Absolute honesty is what Cromwell would have called a "fundamental" of healthy political life. We can afford to differ on the currency, the tariff, and foreign policy; but we cannot afford to differ on the question of honesty if we expect our republic permanently to endure.
No community is healthy where it is ever necessary to distinguish one politician among his fellows because "he is honest." Honesty is not so much a credit as an absolute prerequisite to efficient service to the public. Unless a man is honest we have no right to keep him in public life, it matters not how brilliant his capacity, it hardly matters how great his power of doing good service on certain lines may be.
Probably very few men will disagree with this statement in the abstract, yet in the concrete there is much wavering about it. The number of public servants who actually take bribes is not very numerous outside of certain well-known centers of festering corruption. But the temptation to be dishonest often comes in insidious ways. There are not a few public men who, though they would repel with indignation an offer of a bribe, will give certain corporations special legislative and executive privileges because they have contributed heavily to campaign funds....
It is, of course, not enough that a public official should be honest. No amount of honesty will avail if he is not also brave and wise. The weakling and the coward cannot be saved by honesty alone; but without honesty the brave and able man is merely a civic wild beast who should be hunted down by every lover of righteousness. No man who is corrupt, no man who condones corruption in others, can possibly do his duty by the community....
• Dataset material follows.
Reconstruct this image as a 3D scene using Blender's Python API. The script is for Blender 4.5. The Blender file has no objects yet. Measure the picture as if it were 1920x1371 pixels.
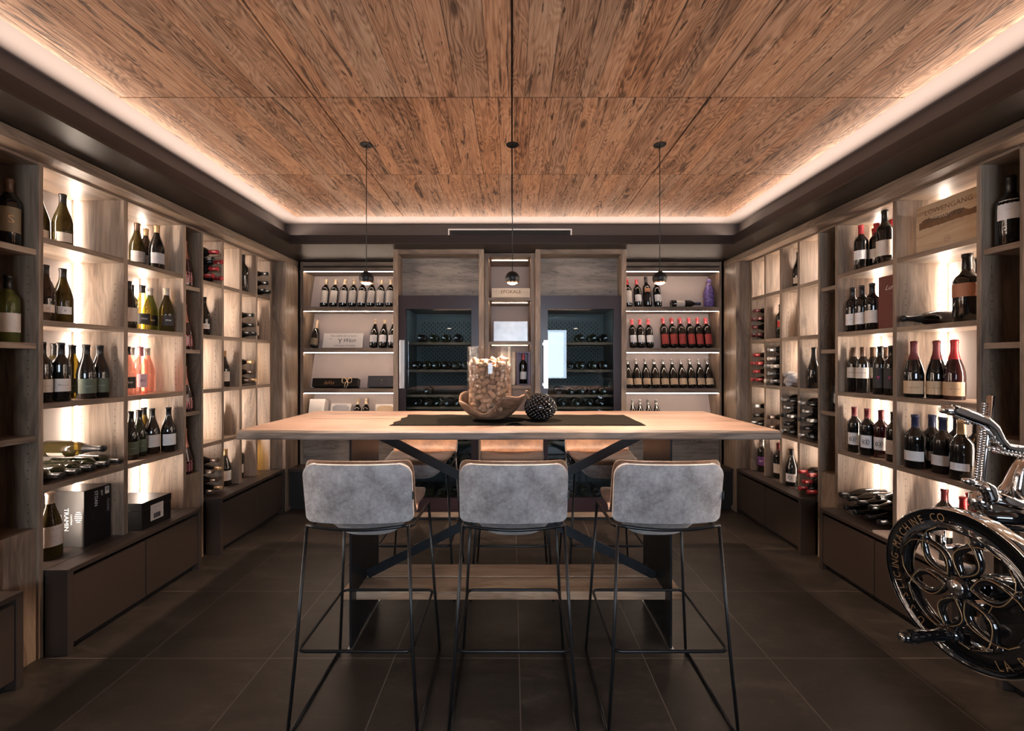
import bpy, bmesh, math, random
from mathutils import Vector, Matrix, Euler
random.seed(7)
sc = bpy.context.scene
COL = sc.collection
PI = math.pi
# ------------------------------------------------------------------ camera, world, exposure
CZ = 1.42                      # camera height
cam = bpy.data.cameras.new('camera'); co = bpy.data.objects.new('camera', cam); COL.objects.link(co)
co.location = (0, 0, CZ); co.rotation_euler = (PI/2, 0, 0)
cam.sensor_width = 36; cam.lens = 15.0; cam.shift_y = -5.5/1920; cam.clip_start = 0.02
sc.camera = co
sc.view_settings.view_transform = 'Standard'; sc.view_settings.look = 'None'
sc.view_settings.gamma = 1; sc.view_settings.use_curve_mapping = False
sc.view_settings.exposure = 0.5
w = bpy.data.worlds.new('world'); sc.world = w; w.use_nodes = True
w.node_tree.nodes['Background'].inputs[0].default_value = (.9, .95, 1, 1)
w.node_tree.nodes['Background'].inputs[1].default_value = 0.05
cy = sc.cycles
cy.use_light_tree = True; cy.max_bounces = 9; cy.diffuse_bounces = 4; cy.glossy_bounces = 4
cy.transmission_bounces = 8; cy.transparent_max_bounces = 16; cy.sample_clamp_indirect = 6
cy.caustics_reflective = False; cy.caustics_refractive = False

WARM = (1.0, .80, .66); COOL = (.68, .82, 1.0)
P_COVE, P_SPOT, P_WIN, E_LED, E_BACK = 42.0, 88.0, 56.0, 124.0, 62.0
def area(name, loc, rot, sx, sy, power, col):
    l = bpy.data.lights.new(name, 'AREA'); l.shape = 'RECTANGLE'; l.size = sx; l.size_y = sy
    l.energy = power; l.color = col
    o = bpy.data.objects.new(name, l); COL.objects.link(o); o.location = loc; o.rotation_euler = rot
    return o
# cove lamps lie in the trough behind the lip and shine up on ceiling and boards
LX, LY0, LY1 = 1.90, -1.9, 3.66          # lip planes
area('cove_lamp', (-LX-.066, .9, 2.496), (0, math.radians(-90), 0), .03, 5.4, P_COVE, WARM)
area('cove_lamp', (LX+.066, .9, 2.496), (0, math.radians(90), 0), .03, 5.4, P_COVE, WARM)
area('cove_lamp', (0, LY1+.066, 2.496), (math.radians(-90), 0, 0), 3.7, .03, P_COVE*.68, WARM)
area('cove_lamp', (0, LY0-.066, 2.496), (math.radians(90), 0, 0), 3.7, .03, P_COVE*.68, WARM)
# daylight from the window behind the camera
area('window_daylight', (.35, -2.52, 1.62), (PI/2, 0, 0), 1.9, 1.15, P_WIN, COOL)

# ------------------------------------------------------------------ node helper and materials
class G:
    def __init__(s, name):
        s.m = bpy.data.materials.new(name); s.m.use_nodes = True
        s.t = s.m.node_tree; s.b = s.t.nodes['Principled BSDF']; s.out = s.t.nodes['Material Output']
    def n(s, typ, ins=None, **kw):
        x = s.t.nodes.new('ShaderNode' + typ)
        for k, v in kw.items(): setattr(x, k, v)
        for k, v in (ins or {}).items():
            if isinstance(v, bpy.types.NodeSocket): s.t.links.new(v, x.inputs[k])
            else: x.inputs[k].default_value = v
        return x
    def math(s, op, a, b=0.0, c=0.0):
        return s.n('Math', {0: a, 1: b, 2: c}, operation=op).outputs[0]
    def mix(s, f, a, b, blend='MIX'):
        x = s.n('Mix', data_type='RGBA', blend_type=blend)
        for i, v in ((0, f), (6, a), (7, b)):
            if isinstance(v, bpy.types.NodeSocket): s.t.links.new(v, x.inputs[i])
            else: x.inputs[i].default_value = v if i == 0 else (*v[:3], 1)
        return x.outputs[2]
    def ramp(s, f, stops):
        x = s.n('ValToRGB', {0: f}); e = x.color_ramp.elements
        while len(e) < len(stops): e.new(.5)
        for el, (p, c) in zip(e, stops):
            el.position = p; el.color = (*c, 1) if len(c) == 3 else c
        return x.outputs[0]
    def noise(s, vec, scale, detail=3, rough=.55, dist=0.0):
        return s.n('TexNoise', {'Vector': vec, 'Scale': scale, 'Detail': detail, 'Roughness': rough, 'Distortion': dist}).outputs[0]
    def obj(s, scale=(1, 1, 1), loc=(0, 0, 0)):
        c = s.n('TexCoord').outputs['Object']
        return s.n('Mapping', {'Vector': c, 'Scale': scale, 'Location': loc}).outputs[0]
    def set(s, **kw):
        for k, v in kw.items():
            k = k.replace('_', ' ')
            if isinstance(v, bpy.types.NodeSocket): s.t.links.new(v, s.b.inputs[k])
            else: s.b.inputs[k].default_value = (*v, 1) if isinstance(v, tuple) and len(v) == 3 else v
        return s
    def bump(s, h, strength=.3, dist=.004):
        b = s.n('Bump', {'Height': h, 'Strength': strength, 'Distance': dist}).outputs[0]
        s.t.links.new(b, s.b.inputs['Normal']); return s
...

Great is the danger to our country from the failure among our public men to live up to the eighth commandment, from the callousness in the public which permits such shortcomings. Yet it is not exaggeration to say that the danger is quite as great from those who year in and year out violate the ninth commandment by bearing false witness.... Liar is just as ugly a word as thief, because it implies the presence of just as ugly a sin in one case as in the other.
If a man lies under oath or procures the lie of another under oath, if he perjures himself or suborns perjury, he is guilty under the statute law. Under the higher law, under the great law of morality and righteousness, he is precisely as guilty if, instead of lying in a court, he lies in a newspaper or on the stump; and in all probability the evil effects of his conduct are infinitely more widespread and more pernicious. The difference between perjury and mendacity is not in the least one of morals or ethics. It is simply one of legal forms.